Val | 1709 comments Yes very interesting article, Roisin.
Dressing smartly does seem to raise other people's perceptions to some extent and the historical parts of the article show that it has for a long time. People should be able to wear what they like when they are not at work or school, but there is a prejudice against the hoodie and baggy jeans look. It is particularly serious for young male African-Americans, who might be shot or arrested for nothing more than the way they look, but it exists in the UK as well, with hoodie wearers banned from shopping centres, clubs, restaurants, etc.
(My dad's 'thing' was shiny shoes; he didn't like trainers because you couldn't polish them.)


Susan | 11073 comments Mod
I have seen elderly people recoil from my twenty odd year old son, if he is wearing a hoodie. There will always be a generation gap and fear of teenagers by the older generation.


Susan | 11073 comments Mod
What did we feel of Braithwaite's own, politically incorrect, language about the girls in his class (and some of the boys)? Do you think he realised the irony at the time - wasn't he, in his way, also a product of his time and upbringing? As Val said before, he had to overcome his own prejudices.


message 48: by Pamela (last edited May 23, 2018 03:28AM) (new) - rated it 4 stars

Pamela (bibliohound) | 547 comments Susan wrote: "What did we feel of Braithwaite's own, politically incorrect, language about the girls in his class (and some of the boys)? Do you think he realised the irony at the time - wasn't he, in his way, a..."

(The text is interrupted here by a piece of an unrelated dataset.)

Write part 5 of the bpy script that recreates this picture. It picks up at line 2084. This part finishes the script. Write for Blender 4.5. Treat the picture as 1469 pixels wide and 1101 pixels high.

His language was certainly inappropriate by today's standards, but much of it seemed to be related to tidiness in dress and personal hygiene, an area he seems to have been particularly careful about himself. As he came to understand their circumstances, he loosened up a bit.


message 49: by Val (new) - rated it 2 stars

Val | 1709 comments I found the language he used to describe local people, including the pupils, unpleasant by any standards, but he did eventually change his attitude as he got to know them (and the pupils changed their behaviour to be closer to his standards).


message 50: by Pamela (last edited May 23, 2018 04:54AM) (new) - rated it 4 stars

Pamela (bibliohound) | 547 comments The word 'slut' is the example I was thinking of where the most common use has changed since then. I remember reading a Barbara Pym novel with another group where many were taken aback by a character describing herself as a slut. I believe she had used mugs instead of teacups or some other heinous 50s housekeeping crime.

I agree his language was unpleasant but not surprising for that time. At least he did show he could change, unlike Wilson for example.